# Aim
Count every line of the listing where the string "scene" occurs, and reply with the count alone.

# Provided material
----------------------------------------

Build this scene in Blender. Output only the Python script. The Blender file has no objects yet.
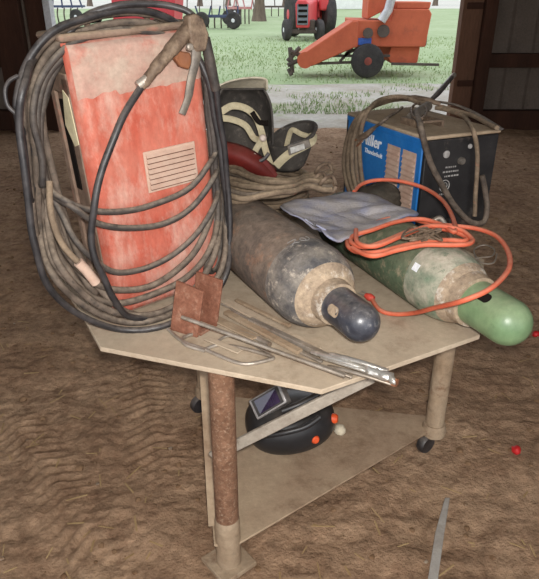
import bpy, math, random
from mathutils import Vector, Matrix, noise, Quaternion
random.seed(7)
S = bpy.context.scene; C = S.collection
V = Vector
# ------------------------------------------------------------------ camera
CAMH, PITCH, F = 1.6, math.radians(26), 610.0
CAM = V((0, 0, CAMH))
_c, _s = math.cos(PITCH), math.sin(PITCH)
def ray(px, py):
    a = (px-269.5)/F; b = -(py-289.5)/F
    return V((a, _c + b*_s, -_s + b*_c))
def P(px, py, z):                       # photo point seen on the level z
    d = ray(px, py); return CAM + d*((z-CAMH)/d.z)
def PY(px, py, Y):                      # photo point seen at distance Y
    d = ray(px, py); return CAM + d*(Y/d.y)
def PP(px, py, o, n):                   # photo point seen on a plane
    d = ray(px, py); return CAM + d*((o-CAM).dot(n)/d.dot(n))
cd = bpy.data.cameras.new('camera'); cam = bpy.data.objects.new('camera', cd); C.objects.link(cam)
cam.location = CAM; cam.rotation_euler = (math.radians(90)-PITCH, 0, 0)
cd.sensor_fit = 'VERTICAL'; cd.sensor_height = 24; cd.lens = F/579*24; cd.clip_start = .05; cd.clip_end = 500
S.camera = cam
# ------------------------------------------------------------------ mesh builder
class MB:
    def __init__(s): s.v = []; s.f = []
    def add(s, vs, fs):
        o = len(s.v); s.v += [V(p) for p in vs]; s.f += [tuple(i+o for i in f) for f in fs]; return s
    def box(s, a, b, R=None, o=(0, 0, 0)):
        x0, y0, z0 = a; x1, y1, z1 = b
        p = [V(q) for q in ((x0,y0,z0),(x1,y0,z0),(x1,y1,z0),(x0,y1,z0),(x0,y0,z1),(x1,y0,z1),(x1,y1,z1),(x0,y1,z1))]
        if R is not None: p = [R @ q for q in p]
        return s.add([q+V(o) for q in p], [(0,3,2,1),(4,5,6,7),(0,1,5,4),(1,2,6,5),(2,3,7,6),(3,0,4,7)])
    def bar(s, a, b, w, t, up=(0, 0, 1)):       # rectangular bar a-b, w across, t along up
        a, b = V(a), V(b); d = (b-a).normalized(); sd = d.cross(V(up)).normalized(); u = sd.cross(d)
        p = []
        for q in (a, b):
            for i, j in ((-1,-1),(1,-1),(1,1),(-1,1)): p.append(q + sd*(i*w/2) + u*(j*t/2))
        return s.add(p, [(0,1,2,3),(7,6,5,4),(0,4,5,1),(1,5,6,2),(2,6,7,3),(3,7,4,0)])
    def tube(s, pts, r, seg=10, closed=False, caps=True, flat=1.0, up=None):
        pts = [V(p) for p in pts]; n = len(pts)
        rr = r if isinstance(r, (list, tuple)) else [r]*n
        T = []
        for i in range(n):
            if closed: t = pts[(i+1) % n]-pts[i-1]
            else: t = pts[min(i+1, n-1)]-pts[max(i-1, 0)]
            T.append(t.normalized() if t.length > 1e-9 else (T[-1] if T else V((0,0,1))))
        a = V(up) if up is not None else (V((0,0,1)) if abs(T[0].z) < .9 else V((1,0,0)))
        N = (a - T[0]*a.dot(T[0])).normalized(); vs = []
        for i in range(n):
            if i:
                if up is not None: N = V(up)
                N = (N - T[i]*N.dot(T[i])).normalized()
            B = T[i].cross(N)
            for k in range(seg):
                g = 2*math.pi*k/seg
                vs.append(pts[i] + (N*math.cos(g)*flat + B*math.sin(g))*rr[i])
        fs = []
        m = n if closed else n-1
        for i in range(m):
            for k in range(seg):
                j = (i+1) % n; l = (k+1) % seg
                fs.append((i*seg+k, i*seg+l, j*seg+l, j*seg+k))
        if caps and not closed:
            fs.append(tuple(range(seg))[::-1]); fs.append(tuple((n-1)*seg+k for k in range(seg)))
        return s.add(vs, fs)
    def lathe(s, o, ax, prof, seg=40):          # prof [(dist along axis, radius)]
        o, ax = V(o), V(ax).normalized()
        a = V((0,0,1)) if abs(ax.z) < .9 else V((1,0,0))
        N = (a-ax*a.dot(ax)).normalized(); B = ax.cross(N); vs = []; fs = []
        for t, r in prof:
            for k in range(seg):
                g = 2*math.pi*k/seg; vs.append(o+ax*t+(N*math.cos(g)+B*math.sin(g))*max(r, 1e-4))
        for i in range(len(prof)-1):
            for k in range(seg):
                l = (k+1) % seg; fs.append((i*seg+k, i*seg+l, (i+1)*seg+l, (i+1)*seg+k))
        fs.append(tuple(range(seg))[::-1]); fs.append(tuple((len(prof)-1)*seg+k for k in range(seg)))
        return s.add(vs, fs)
    def prism(s, poly, z0, z1):                 # poly in XY
        n = len(poly)
        vs = [V((p[0], p[1], z0)) for p in poly]+[V((p[0], p[1], z1)) for p in poly]
        fs = [tuple(range(n))[::-1], tuple(range(n, 2*n))]+[(i, (i+1) % n, n+(i+1) % n, n+i) for i in range(n)]
        return s.add(vs, fs)
    def ext(s, poly, d):                        # polygon of 3-D points pushed along d
        n = len(poly); d = V(d)
        vs = [V(p) for p in poly]+[V(p)+d for p in poly]
        fs = [tuple(range(n))[::-1], tuple(range(n, 2*n))]+[(i, (i+1) % n, n+(i+1) % n, n+i) for i in range(n)]
        return s.add(vs, fs)
    def grid(s, fn, nu, nv, closeu=False):
        vs = [fn(i/(nu if closeu else nu-1), j/(nv-1)) for j in range(nv) for i in range(nu)]; fs = []
        for j in range(nv-1):
            for i in range(nu if closeu else nu-1):
                k = (i+1) % nu; fs.append((j*nu+i, j*nu+k, (j+1)*nu+k, (j+1)*nu+i))
        return s.add(vs, fs)
    def xf(s, M): s.v = [M @ p for p in s.v]; return s
def cr(pts, k=8, closed=False):                 # Catmull-Rom
    pts = [V(p) for p in pts]; n = len(pts); out = []
    rng = range(n) if closed else range(n-1)
    for i in rng:
        g = (lambda j: pts[j % n]) if closed else (lambda j: pts[max(0, min(n-1, j))])
        a, b, c, d = g(i-1), g(i), g(i+1), g(i+2)
        for q in range(k):
            t = q/k
            out.append(.5*((2*b)+(c-a)*t+(2*a-5*b+4*c-d)*t*t+(3*b-a-3*c+d)*t**3))
    if not closed: out.append(pts[-1])
    return out
ROOT = {}
def obj(name, mb, mat, parent=None, smooth=35, bevel=0, solid=0, sub=0):
    me = bpy.data.meshes.new(name); vs = [p.copy() for p in mb.v]
    o = bpy.data.objects.new(name, me); C.objects.link(o)
    if parent is None:
        lo = V((min(p.x for p in vs), min(p.y for p in vs), min(p.z for p in vs))); hi = V((max(p.x for p in vs), max(p.y for p in vs), max(p.z for p in vs)))
        M = Matrix.Translation(V(((lo.x+hi.x)/2, (lo.y+hi.y)/2, lo.z)))
        o.matrix_world = M
    else:
        M = ROOT[parent.name]; o.parent = parent
    Mi = M.inverted(); me.from_pydata([Mi @ p for p in vs], [], mb.f); me.update()
    ROOT[o.name] = M
    if smooth:
        me.polygons.foreach_set('use_smooth', [True]*len(me.polygons)); me.set_sharp_from_angle(angle=math.radians(smooth))
    me.materials.append(mat)
    if solid:
        m = o.modifiers.new('thickness', 'SOLIDIFY'); m.thickness = solid; m.offset = 0
    if sub:
        m = o.modifiers.new('subdivision', 'SUBSURF'); m.levels = m.render_levels = sub
    if bevel:
        m = o.modifiers.new('bevel', 'BEVEL'); m.width = bevel; m.segments = 2; m.limit_method = 'ANGLE'; m.angle_limit = math.radians(40)
    return o
def tag(o, label=None, cat=None, group=None, kind=None):
    if label: o['label'] = label
    if cat: o['category'] = cat
    if group: o['group'] = group
    if kind: o['kind'] = kind
    return o
def thing(name, label, cat, loc=(0, 0, 0), M=None, group=None):
    o = bpy.data.objects.new(name, None); C.objects.link(o); o.empty_display_size = .1
    M = M if M is not None else Matrix.Translation(V(loc))
    o.matrix_world = M; ROOT[o.name] = M
    return tag(o, label, cat, group)
def struct(name, mb, mat, **k): return tag(obj(name, mb, mat, **k), kind='structure')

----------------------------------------

# Finished task
2